The O(n) Club: Counting Socially Awkward Provinces (LeetCode 547, With Less Anxiety)
⚡ TL;DR
Stuck with a matrix where
isConnected[i][j]tells you which cities (or people dodging the group chat) are directly friends? You want to count how many totally-connected clusters (“provinces”) exist, even if Bob only knows Alice via Carol, who friended everyone like it was 2007. TL;DR: DFS from every unvisited city — every new run finds a new friend group.// DFS the introverts! int findCircleNum(int[][] isConnected) { int n = isConnected.length; boolean[] visited = new boolean[n]; int provinces = 0; for (int i = 0; i < n; i++) { if (!visited[i]) { dfs(isConnected, visited, i); provinces++; } } return provinces; } void dfs(int[][] isConnected, boolean[] visited, int city) { visited[city] = true; for (int friend = 0; friend < isConnected.length; friend++) { if (isConnected[city][friend] == 1 && !visited[friend]) { dfs(isConnected, visited, friend); } } }
🧠 How Devs Usually Mess This Up
If you just count direct 1’s in the matrix, you’ll get the number of high fives, not provinces. (Nice try, but Susan knows Todd through Sally — it counts!) Also, don’t treat the matrix as one-way: it’s undirected, so isConnected[i][j] is always equal to isConnected[j][i]. And please — don’t forget to check ALL indirect links. Friend-of-friend-of-friend… it’s LinkedIn, but sadder.
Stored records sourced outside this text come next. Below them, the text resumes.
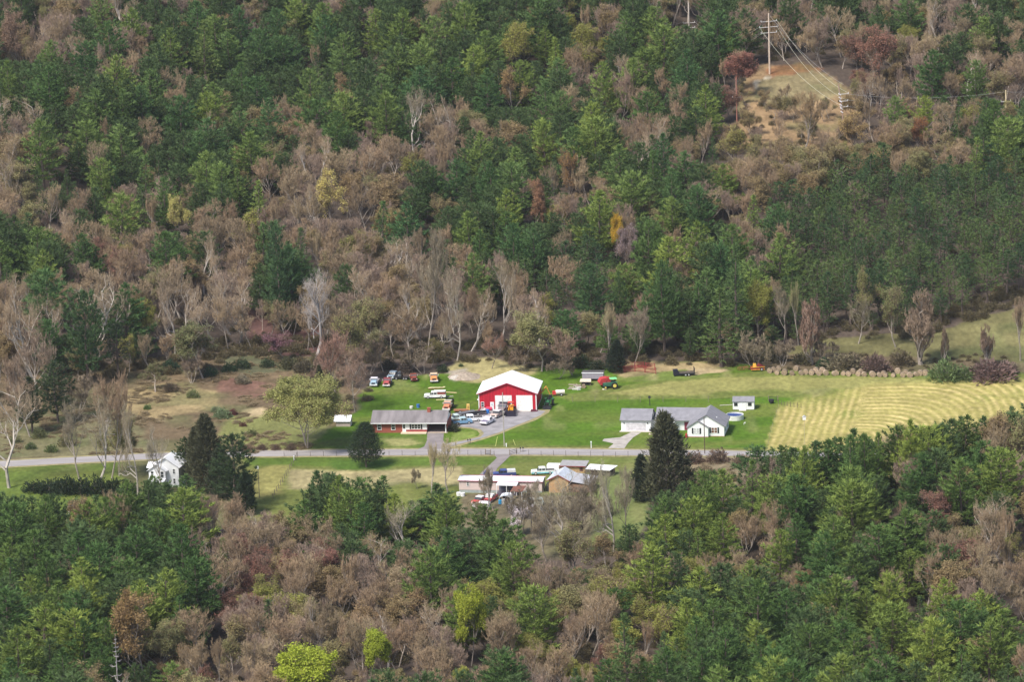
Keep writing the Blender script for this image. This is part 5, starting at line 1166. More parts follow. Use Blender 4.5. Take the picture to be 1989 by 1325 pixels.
q = MB(); q.tube((0, 0, 0), (0, 0, .5), .03, .03, 5); q.ext([(-.15, .4), (.35, .9), (.4, .45)], -.03, .03); o = q.obj('lawn_ornament', M_WHITE); o.location = G(1445, 826); tag(o, 'small white bird-shaped ornament on the lawn right of the white house', 'ornament')
q = MB(); q.box(0, 6.2, -.12, .12, .0, .10); o = q.obj('garden_path_edge', M_CONC); o.location = G(1398, 788); o.rotation_euler.z = rad(4); tag(o, 'pale narrow walkway strip leading to the small white shed', 'walkway')

# ------------------------------------------------------------ hay bales
M_BALE = mat('hay_bale', (.27, .205, .145), .95, .35, 3, rnd=.28); M_BALEC = mat('hay_bale_face', (.33, .245, .165), .95, .4, 4, rnd=.28)
def make_bale():
    t = thing('hay_bale', '', 'hay bale', (0, 0, 0), 0, 'round hay bales in the row at the field edge'); q = MB(); n = 20; rr = random.Random(1)
    rad_ = [.76 * (1 + rr.uniform(-.03, .03)) for _ in range(n)]; xs = [-.62, -.3, 0, .3, .62]; vs = []
    for x in xs:
        for k in range(n): a = 2 * PI * k / n; r_ = rad_[k] * (1.0 if abs(x) < .6 else .96); vs.append((r_ * math.cos(a), x, .74 + r_ * math.sin(a)))
    fs = [(j * n + k, j * n + (k + 1) % n, (j + 1) * n + (k + 1) % n, (j + 1) * n + k) for j in range(4) for k in range(n)]
    q.add(vs, fs); q.obj('roll', M_BALE, t)
    for s in (-1, 1):
        q = MB(); q.add([(rad_[k] * .955 * math.cos(2 * PI * k / n), s * .622, .74 + rad_[k] * .955 * math.sin(2 * PI * k / n)) for k in range(n)] + [(0, s * .66, .74)], [(k, (k + 1) % n, n) for k in range(n)])
        q.obj('face', M_BALEC, t)
    return t
bl = [(1497, 724, 0), (1505, 722, 0), (1512, 720, 0), (1508, 727.5, 0), (1525, 728, 0), (1540, 729, 0), (1549, 720, 0), (1557, 728, 0), (1564, 727, 0), (1575, 728, 0), (1589, 729, 0), (1597, 724, 0), (1604, 728.5, 0), (1618, 729.5, 0), (1627, 728.5, 0), (1637, 729, 0), (1650, 730, 0), (1655, 726, 0), (1665, 730, 0),
      (1679, 731, 0), (1694, 731.5, 0), (1706, 732, 0), (1715, 729, 0), (1721, 732, 0), (1736, 732, 0), (1745, 725, 0), (1751, 732.5, 0), (1765, 733, 0), (1779, 730.5, 0), (1788, 729, 0), (1798, 729, 0), (1583, 724, 0), (1672, 725, 0), (1760, 727, 0)]
bl.sort()
b0 = make_bale()
for i, (px, py, z) in enumerate(bl):
    o = b0 if i == 0 else copy_tree(b0)
    o.location = G(px, py); sc = rng.uniform(.84, 1.1); o.scale = (sc, sc * rng.uniform(.9, 1.1), sc * rng.uniform(.88, 1)); o.location.z -= .08; o.location.x += rng.uniform(-.35, .35); o.rotation_euler.z = rad(rng.uniform(-22, 22))
    back = any(abs(px - q[0]) < 14 and q[1] > py + 1.8 for q in bl)
    nn = ['first', 'second', 'third', 'fourth', 'fifth', 'sixth', 'seventh', 'eighth', 'ninth', 'tenth']
    half = i < 17
    cnt = i + 1 if half else len(bl) - i
    wn = ORD[cnt - 1] if cnt <= 20 else str(cnt)
    o['label'] = 'brown round hay bale at the field edge, %s from the %s end' % (wn, 'left' if half else 'right')

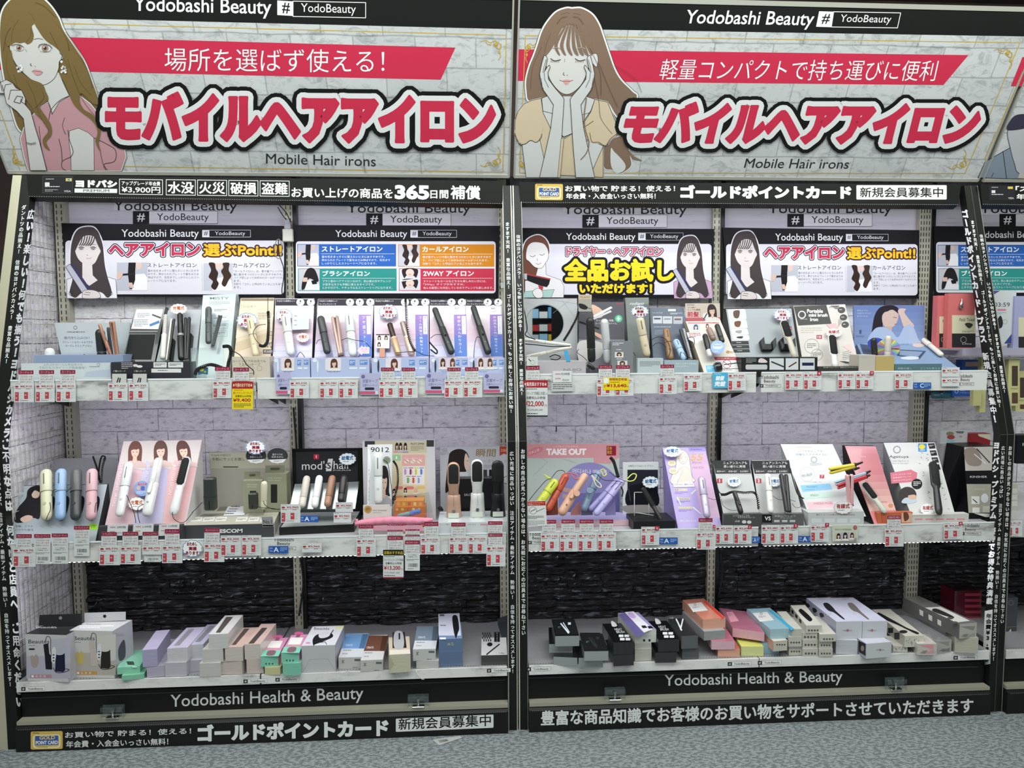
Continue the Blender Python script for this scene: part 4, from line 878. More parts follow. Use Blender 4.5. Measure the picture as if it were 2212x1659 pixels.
def poster_point(label,src,dst):
    VM(src,dst);T=Thing('guide_poster',label,'poster','posters on the back wall');T.part('board',slab(SPP,[(440,405),(2050,425),(2045,940),(485,930)],.005,'#141318','card'))
    P=Print(SPP);P.rect(468,530,2035,916,'#d9d7e0',r=26);brandline(P,870,450,1425,520,1450,1795,455,505)
    P.text('ヘアアイロン',782,548,1432,640,'#c2314f',wt=.02,bold=3.5,out=[(15,'#2b2336'),(8,'#ecebf0')]);P.text('選ぶPoint!!',1460,556,2015,640,'#ecc02c',wt=.02,bold=3,out=[(14,'#2a2a38'),(6,'#9c3b1c')])
    P.text('ストレートアイロン',1052,692,1410,722,'#2e2d38',wt=.005);P.text('カールアイロン',1668,692,1935,724,'#2e2d38',wt=.005)
    for i,s in enumerate(['髪の毛をまっすぐに整えたいときにおすす','めです。熱せられたプレートで髪をはさみ','伸ばすので、毛先までしっかりとしたスト','レートヘアになります。']): P.text(s,1060,738+24*i,1425 if i < 3 else 1262,755+24*i,'#5b5a66')
    for i,s in enumerate(['「カールアイロン」は、巻き髪アレンジや','髪に動きをつけたいときにおすすめです。','パイプ径によってお好みのカールがつくれ','ます。','別称で「コテ」と呼ばれていることもあり','ます。']): P.text(s,1674,742+23*i,2025 if len(s) > 5 else 1725,759+23*i,'#5b5a66')
    P.line([(1447,700),(1450,890)],2,'#9a98a4');P.done(T,'lettering')
    Q=Print(SPP,P);photo_straight(Q,838,688,1056,888);photo_curl(Q,1458,692,1668,890);Q.done(T,'photo_print');G=Print(SPP,P);girl3(G,'#e6e4ea');G.done(T,'woman_illustration')
poster_point('wide guide poster with red and yellow title above the pale blue tray, left unit',(440,405,2050,940),(132.6,482,618,643))
poster_point('wide guide poster with red and yellow title above the blue display, right unit',(440,405,2050,940),(1561,491.5,1986,645))
def poster_types(label,src,dst):
    VM(src,dst);T=Thing('types_poster',label,'poster','posters on the back wall');T.part('board',slab(SPP,[(115,418),(1590,424),(1580,945),(120,930)],.005,'#141318','card'))
    P=Print(SPP);P.rect(130,535,1562,908,'#dfdde6',r=22);brandline(P,412,455,928,520,952,1282,455,507)
    Q=Print(SPP,P)
    for i,(x0,y0,x1,y1,c,t,tw) in enumerate([(140,555,848,715,'#2c62b4','ストレートアイロン',435),(862,557,1552,717,'#cf8417','カールアイロン',330),(145,730,852,890,'#2f8f88','ブラシアイロン',340),(868,730,1552,890,'#c2364d','2WAY アイロン',362)]):
        P.rect(x0,y0,x1,y1,c);P.text(t,x0+175,y0+16,x0+175+tw,y0+54,'#f4f4f8',wt=.01,bold=1);P.line([(x0+170,y0+70),(x1-12,y0+70)],2,'#f0f0f4')
        [photo_straight,photo_curl,photo_brush,photo_two][i](Q,x0+4,y0+4,x0+155,y1-4)
        ls=[['髪の毛をまっすぐに整えたいときにおすすめです。','熱せられたプレートで髪をはさみ伸ばすので、毛先まで','しっかりとしたストレートヘアになります。'],['巻き髪アレンジや髪に動きをつけたいときにおすすめで','す。パイプ径によってお好みのカールがつくれます。','別称で「コテ」と呼ばれていることもあります。'],['ブラシ型のヘアアイロンなので、初心者の方やアレンジ','が苦手な方でも手軽に使えるタイプです。','とかすだけで、ナチュラルなストレートヘアになります。'],['ストレートもカールもどちらも楽しみたい方には、','「2Way」タイプがおすすめ。','色んな髪型にも対応しているのでアレンジも楽しめます。']][i]
        for q,s in enumerate(ls): P.text(s,x0+176,y0+82+24*q,x0+176+min(len(s)*19.6,500),y0+99+24*q,'#e9ecf4')
    P.done(T,'lettering');Q.done(T,'photo_print')
poster_types('wide poster with blue, orange, green and red panels naming four iron types, left unit',(115,418,1590,945),(634.6,486,1079.2,644.8))
poster_types('poster with blue and green panels partly hidden behind the right sign post',(115,418,1590,945),(2018,488.5,2443,643))
V(1080,370,4.254);T=Thing('trial_poster','poster with big yellow lettering on black between two drawn women, right unit','poster','posters on the back wall');T.part('board',slab(SPP,[(188,520),(1970,530),(1950,1168),(205,1160)],.005,'#141318','card'));P=Print(SPP)
P.rect(190,668,1944,1134,'#dbd9e4',r=30);brandline(P,607,568,1245,650,1272,1684,566,633)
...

🔍 What’s Actually Going On
Imagine a party so awkward, only some people speak, but if you can chain enough “Oh, you know her too?” connections, the whole group can (in theory) communicate. Each group you can’t escape from forms a “province.” DFS here is you, forced to introduce yourself to everyone remotely tied to your first acquaintance, then finding another corner and repeating. Union-Find also works, but unless there are 10,000 partygoers, just use DFS — it’s less paperwork.
🛠️ PseudoCode
- Set your answer and check-in list:
int provinces = 0; boolean[] visited = new boolean[n]; - Loop through each city:
If unvisited, it’s a brand new group.for (int i = 0; i < n; i++) - DFS from the new city:
This colors in the entire group. Count increases only at the start.if (!visited[i]) { dfs(isConnected, visited, i); provinces++; } - DFS logic in Java:
Recursively drag everyone out of the corner into the conversation.void dfs(int[][] M, boolean[] visited, int i) { visited[i] = true; for (int j = 0; j < M.length; j++) { if (M[i][j] == 1 && !visited[j]) { dfs(M, visited, j); } } }
💻 The Code
public class Solution {
public int findCircleNum(int[][] isConnected) {
int n = isConnected.length;
boolean[] visited = new boolean[n];
int provinces = 0;
for (int i = 0; i < n; i++) {
if (!visited[i]) {
dfs(isConnected, visited, i);
provinces++;
}
}
return provinces;
}
private void dfs(int[][] isConnected, boolean[] visited, int city) {
visited[city] = true;
for (int friend = 0; friend < isConnected.length; friend++) {
if (isConnected[city][friend] == 1 && !visited[friend]) {
dfs(isConnected, visited, friend);
}
}
}
}
⚠️ Pitfalls, Traps & Runtime Smacks
- Everybody’s Their Own Friend: Ignore
isConnected[i][i]— that’s just existential confirmation, not another group. - Direct != Only: Groups aren’t just direct friends; it’s all those “friend-of-a-friend” connections.
- Matrix is Symmetric: Save time — don’t check both [i][j] and [j][i]. It’s undirected, not passive-aggressive.
- Big-O Reality Check: Time is
O(n^2): you’ll look at most pairs. Space isO(n), barely enough to fill your debug console.
🧠 Interviewer Brain-Tattoo
Counting only direct friends? That’s like only reading emails addressed to you. Provinces = the full distribution list. Don’t be that dev.